Hopewell Colliery Museum

In a nutshell

Gauge:        2' (non passenger carrying)

Length:      unknown

Opened:     1823 (as a museum in 1997)


Prosper Lane
Lacinda Coalway
GL16 7EL

View Narrow Gauge Railways in a larger map

Tel.        01594 810706 


Date of visit: 22 September 2012


Key Facts

  • The Hopewell mine is linked to the Phoenix mine underground but are worked as separate pits
  • The mines are worked as 'free-mines'. The Free Miners have mined coal for over 700 years unhindered anywhere in in the Forest of Dean by royal decree.
  • These are now the only full-time mines operating in the forest 
  • During the winter-months (October - March) the mines are worked using traditional methods of pick and shovel but they operate as a Museum in the summer months.
  • Visitors to the Hopewell mine walk through some of the mine workings to see exhibits of mining equipment and techniques.
  • The coal is extracted from the mines in railway tubs hauled by cable.


My Impressions

Unfortunately, the museum had closed for the winter on the day I visited, it seems that the museum opens during the summer school holiday season. However, as one of the miners was present, working on a mechanical coal loader, I was able to take a few photos and discuss the mining operations (and the state of the economy) with him.

Normally, I only include accounts of visits to passenger-carrying narrow gauge railways in this blog, but as this museum provides an insight into one of the last remaining operational mines of its type, I feel it deserves specific mention.

 The first thing to catch the eye on the edge of the car park is the pithead winding wheel

..... and the pithead gantry ........

....... together with its portable hand-winch and a coal tub.

Beside the car park is the rope-hauled incline down to an adit shrouded in trees.

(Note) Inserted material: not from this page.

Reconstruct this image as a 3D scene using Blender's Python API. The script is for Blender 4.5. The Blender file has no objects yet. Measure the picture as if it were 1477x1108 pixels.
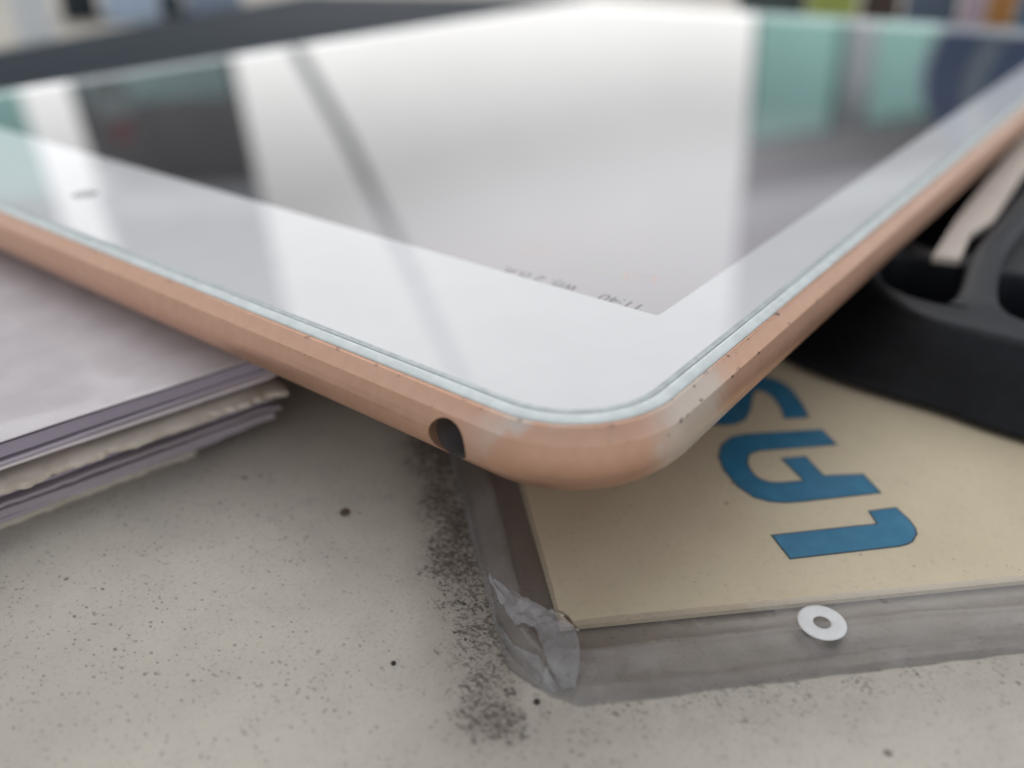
import bpy, bmesh, math, random
from mathutils import Vector, Matrix, noise
S = bpy.context.scene
COL = S.collection
random.seed(7)
MM = 0.001

# ------------------------------------------------------------------ camera
cam_d = bpy.data.cameras.new('camera')
cam = bpy.data.objects.new('camera', cam_d); COL.objects.link(cam)
cam.matrix_world = Matrix((
    (0.6164634, 0.3949442, -0.6811696, -36.917*MM),
    (-0.7872744, 0.2947660, -0.5415828, -19.710*MM),
    (-0.0131094, 0.8701334, 0.4926419, 30.234*MM),
    (0, 0, 0, 1)))
cam_d.sensor_width = 36.0
cam_d.lens = 36.0*1220.3/1477.0
cam_d.clip_start = 0.002
cam_d.clip_end = 2000
cam_d.dof.use_dof = True
cam_d.dof.focus_distance = 0.067
cam_d.dof.aperture_fstop = 13.0
cam_d.dof.aperture_blades = 0
S.camera = cam

# ------------------------------------------------------------------ sky, sun, exposure
SUN_EL, SUN_AZ = math.radians(40), math.radians(42)     # azimuth clockwise from +Y
W = bpy.data.worlds.new('World'); S.world = W; W.use_nodes = True
wt = W.node_tree; wn = wt.nodes; wl = wt.links
bg = wn['Background']
sky = wn.new('ShaderNodeTexSky'); sky.sky_type = 'NISHITA'; sky.sun_disc = False
sky.sun_elevation = SUN_EL; sky.sun_rotation = SUN_AZ
sky.air_density = 1.0; sky.dust_density = 0.8; sky.ozone_density = 1.5
hsv = wn.new('ShaderNodeHueSaturation'); hsv.inputs['Saturation'].default_value = 0.46   # overcast: grey cloud veil
gm = wn.new('ShaderNodeGamma'); gm.inputs[1].default_value = 0.42        # and evener, as a cloud layer makes it
wl.new(sky.outputs[0], hsv.inputs['Color']); wl.new(hsv.outputs[0], gm.inputs[0]); wl.new(gm.outputs[0], bg.inputs[0])
wtc = wn.new('ShaderNodeTexCoord'); wnz = wn.new('ShaderNodeTexNoise'); wnz.inputs['Scale'].default_value = 3.2; wnz.inputs['Detail'].default_value = 5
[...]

This wasn't operating while I was there but it is clear that this is one of the means by which coal is extracted from the mine. The mechanical loader on the other side of the car park suggests that during the winter months, the car park becomes a coal yard for the mine.

Talking to the miner who was repairing the loader, he told me that although the coal is of very good quality, it is presently very difficult to make a living from mining the coal alone, and hence the miners have to diversify into other trades. However, there is a determination to keep the tradition alive and hopefully there will be another generation of free miners to assure the future of this piece of industrial history.

I intend to revisit the museum during the next season and hopefully fill in some of the blanks.